Эпитафия

Вчера я побывал в театре, в театральном центре на Страстном бульваре.

Был спектакль под названием «Эпитафия».

По произведениям Лимонова и Кибирова.

Лимонов был в зрительном зале.

Возможно, там был и Кибиров, но я не вспомнил бы его лицо.

Кроме Лимонова, его телохранителей и, возможно, Кибирова, в зрительном зале были театралки.

Ненавижу театралок.

Старые слюнявые женщины с цветами, с напомаженными губами, в струящихся легких вечерних платьях, в больших очках, с высокими прическами седых, тщательно уложенных волос.

Мама привела своего шестнадцатилетнего сынка, погрузившегося уже в дремлющий мир театральных старух, несчастного, говорящего на языке Волошина и Цветаевой, не ебавшегося никогда и не способного на еблю в принципе.

Они расселись по местам, заняли свои кресла и до начала спектакля стали щебетать полушепотом, шелестя пухлыми морщинистыми губами, улыбаться друг другу в очки, поправлять шуршащую бумагу, в которой они принесли букеты Артисту.

Я сидел на втором ряду, Лимонов сидел на шестом или седьмом.

Я подумал о том, что Лимонову, должно быть, неприятен этот зал.

Он всех этих старых клуш так ненавидел в своих рассказах, так смеялся над ними, а они пришли на спектакль по его произведениям, дуры.

Когда вышел Артист и начал вслед за Автором высмеивать старых клуш, старые клуши смеялись, не отдавая себе отчета в том, что смеются над собой.
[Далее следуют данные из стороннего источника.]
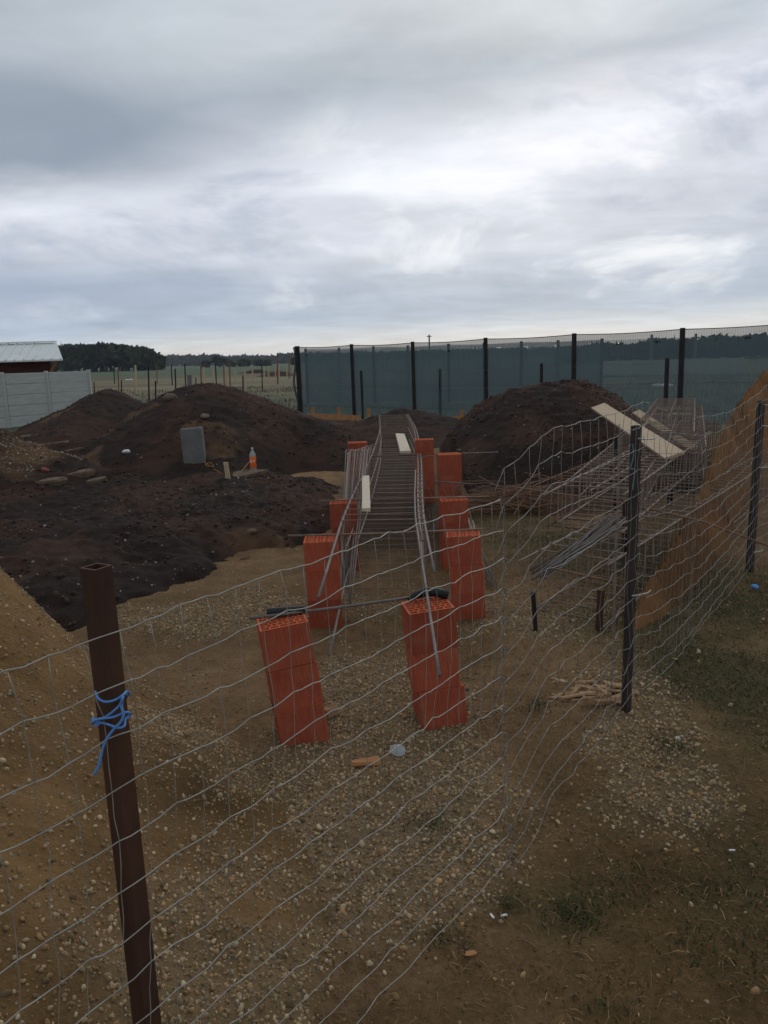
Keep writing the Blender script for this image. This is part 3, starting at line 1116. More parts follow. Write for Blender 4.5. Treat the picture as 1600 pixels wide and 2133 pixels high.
smooth_path()
CW, CH = .61, .50


def stirrup_mb(w, h, r=.0038):
    mb = MB()
    w, h, c = w / 2, h, .018
    pts = []
    for cx, cz, a0 in ((w - c, h - c, 0), (-w + c, h - c, 90), (-w + c, c, 180), (w - c, c, 270)):
        for i in range(4):
            a = rad(a0 + 30 * i)
            pts.append((cx + c * math.cos(a), 0, cz + c * math.sin(a)))
    pts += [pts[0], pts[1]]
    mb.tube(pts, r, 5)
    mb.tube([(w - c, 0, h), (w - .05, .006, h - .05)], r, 5)      # the bent end of the stirrup
    return mb


def make_cage(name, label, L, w, h, spacing, place, bars, m_s, m_b, rz0=0.0, srad=.0038):
    root = empty(name, place(0)[0])
    tag(root, label, 'rebar cage', 'welded rebar cages')
    base = np.array(place(0)[0])
    proto = None
    n = int(L / spacing)
    for i in range(n + 1):
        p, rz = place(i * spacing + random.uniform(-.015, .015))
        if proto is None:
            proto = stirrup_mb(w, h, srad).build('stirrup', m_s, root, smooth=True)
            o = proto
        else:
            o = dup(proto, root)
        o.location = tuple(np.array(p) - base)
        o.rotation_euler = (rad(random.uniform(-2.5, 2.5)), rad(random.uniform(-.6, .6)), rz + rad(random.uniform(-1.5, 1.5)))
    for bx, bz, s0, s1, r, mm in bars:
        pts = []
        for s_ in np.linspace(s0, s1, 24):
            p, rz = place(s_)
            pts.append(np.array(p) + np.array([math.cos(rz) * bx, math.sin(rz) * bx, bz]) + (RNG.random(3) - .5) * .0015 - base)
        mb = MB()
        mb.tube(pts, r, 7)
        mb.build('bar', mm, root, smooth=True)
    return root


def main_place(s):
    p = cpath(s)[0]
    q = cpath(s + .15)[0] - cpath(s - .15)[0]
    return (p[0], p[1], ZT - CH), math.atan2(q[1], q[0]) - math.pi / 2


hw = CW / 2 - .012
make_cage('rebar_cage', 'long rusty rebar cage hung between the red block stacks', _s[-1] - .05, CW, CH, .22, main_place,
          [(-hw, CH - .012, -1.75, _s[-1], .0085, M['rebar_grey']), (hw, CH - .012, -1.35, _s[-1], .0085, M['rebar_grey']), (hw - .035, CH - .014, -.6, _s[-1], .008, M['rebar']),
           (-hw, .012, -1.3, _s[-1], .0085, M['rebar_grey']), (hw, .012, -.9, _s[-1], .0085, M['rebar_grey']), (hw - .02, CH * .5, -.3, _s[-1] - .3, .007, M['rebar']),
           (-hw + .01, CH * .5, 0.1, _s[-1] - .3, .007, M['rebar']), (hw - .06, CH + .004, -2.75, 2.4, .0070, M['rebar_grey'])], M['cage'], M['rebar_grey'])

zt = S['L1'][2]
rod('rebar_rod', [G(520, 1288, .602), G(700, 1266, .602), G(895, 1239, .602)], .0075, M['rebar_grey'], 'ribbed steel rod laid across the two front block stacks')
rod('rebar_rod', [G(600, 1116, .60), G(800, 1111, .598), G(1006, 1102, .60)], .007, M['rebar'], 'dark steel rod laid across the second pair of block stacks')
rod('rebar_rod', [(S['L3'][0] - .2, S['L3'][1] - .02, .597), (S['R3'][0] + .3, S['R3'][1] - .03, .60)], .007, M['rebar'], 'dark steel rod laid across the third pair of block stacks')
rod('rebar_rod', [G(905, 1003, .60), G(985, 1008, .58)], .006, M['rebar_grey'], 'thin grey rod sticking out behind the third right stack')
rod('rebar_rod', [(S['L4'][0] - .1, S['L4'][1] + .05, .60), (S['R5'][0] + .9, S['R5'][1] + .0, .60)], .007, M['rebar'], 'steel rod under the far part of the long rebar cage')
rod('rebar_rod', [G(872, 952, .66), G(935, 947, .66)], .006, M['rebar_grey'], 'short grey rod between the cage and the fourth right stack')

# bars with hooked ends leaning beside the cage, hooks up at the far end
for i in range(22):
    u = i / 21
    hx = 722 + 50 * u + random.uniform(-2, 2)
    hy = 942 + random.uniform(-5, 4) - (8 if u > .6 else 0)
    far = D(hx, hy, 8.1 + random.uniform(-.25, .25))
    near = G(705 + 30 * u + random.uniform(-3, 3), 1240 + random.uniform(-55, 16), .03 + .1 * random.random())
    d = (far - near) / np.linalg.norm(far - near)
    pts = [near, near + (far - near) * .5 + np.array([0, 0, .01]), far - d * .05]
    for a in range(0, 150, 25):                       # the hook bends over towards the right and down
        an = rad(a)
        pts.append(far + .035 * (d * math.sin(an) * 1.1 + np.array([1, .25, -.25]) * (1 - math.cos(an))))
    rod('hooked_bar', pts, .0058, M['cage'] if i % 3 else M['rebar_grey'], 'steel bar with hooked upper end leaning in the bunch left of the long cage', 'hooked bar', 'hooked bars leaning left of the cage')

# thin rods lying behind the second right stack
for i in range(14):
    a = G(1022 + random.uniform(-14, 12), 1220 + random.uniform(-12, 6), .015 + .03 * random.random())
    b = G(972 + random.uniform(-10, 16), 1085 + random.uniform(-12, 12), .25 + .08 * random.random())
    rod('thin_rod', [a, (a + b) / 2 + np.array([random.uniform(-.02, .02), 0, -.01]), b], .0042, M['rebar_grey'] if i % 2 else M['rebar'], 'thin steel rod in the sheaf behind the second right stack', 'steel rod', 'thin rods behind the second right stack', 5)
# loose wires hanging between the third stack and the cage
for i in range(16):
    a = G(random.uniform(885, 985), random.uniform(1000, 1012), .55)
    b = G(a[0] * 0 + random.uniform(885, 1000), random.uniform(1075, 1110), .08)
    rod('bent_wire', [a, (a + b) / 2 + np.array([random.uniform(-.05, .05), random.uniform(-.05, .05), .02]), b], .003, M['rebar_grey'] if i % 2 else M['rebar'], 'thin bent wire hanging beside the third right stack', 'wire', 'bent wires beside the third right stack', 4)


# tangled heap of thin rods behind the fence
def tangle():
    mb = MB()
    c = G(1088, 1060, 0)
    for i in range(240):
        a = c + np.array([random.gauss(0, .24), random.gauss(0, .2), abs(random.gauss(.10, .08))])
        an = random.gauss(0, .5) + (math.pi if random.random() < .5 else 0)
        L = random.uniform(.25, .75)
        d = np.array([math.cos(an), math.sin(an) * .7, random.uniform(-.25, .25)]) * L
        b = a + d
        b[2] = max(.01, b[2])
        mb.tube([a, (a + b) / 2 + np.array([0, 0, random.uniform(0, .06)]), b], random.choice([.0045, .006]), 4)
    o = mb.build('rod_tangle', M['rebar_rust'], origin=c)
    tag(o, 'tangled heap of thin rusty rods at the foot of the tall soil heap', 'rods', kind='stuff')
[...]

Когда Артист произносил слова «****ый в рот», или «****еть», или «сраный», старые театралки делали вид, что не слышат их, или осуждающе-снисходительно кивали головами, думая про себя: «Ох, Лимонов, ох, этот вечный анфан террибль».

Они не понимали того, что этот анфан сидит с ними в одном зале, на шестом или седьмом ряду, и совсем он уже не анфан, а старый худой дедушка в очках с жидкой бородкой, которому в феврале исполнилось шестьдесят шесть лет.

Они ржали, когда Артист говорил о революции, о голоде, о самоубийстве.

Они ржали, когда Артист говорил о конце эпохи.

Они не поняли, что спектакль называется «Эпитафия».

Им уже совсем все равно, на какой спектакль ходить, как он называется, кто сидит в зале, что такое революция, голод и самоубийство.

Им нужно было поржать, они и ржали.

Рядом со мной в голубом платьице сидела седая театралка.

Она была неврастеничкой, она сначала ржала, а потом плакала и тщетно пыталась найти платок в нутре своей черной дамской сумочки, чтобы вытереть растекшуюся по лицу тушь.

И я понял вдруг, что ненавижу их, старых театралок и их сынков, не приспособленных к реальной жизни, несчастных, перечитывающих Волошина и Цветаеву, неврастенических, лживых, мертвых.

Я понял Автора, его пренебрежение, его надменность.

Я понял Артиста, Алексея Девотченко, который выливал в зал пренебрежение и надменность.

И мое сердце наполнилось пренебрежением и надменностью.

Сердца Артиста, Автора и меня бились в унисон вчера вечером в театральном центре на Страстном бульваре.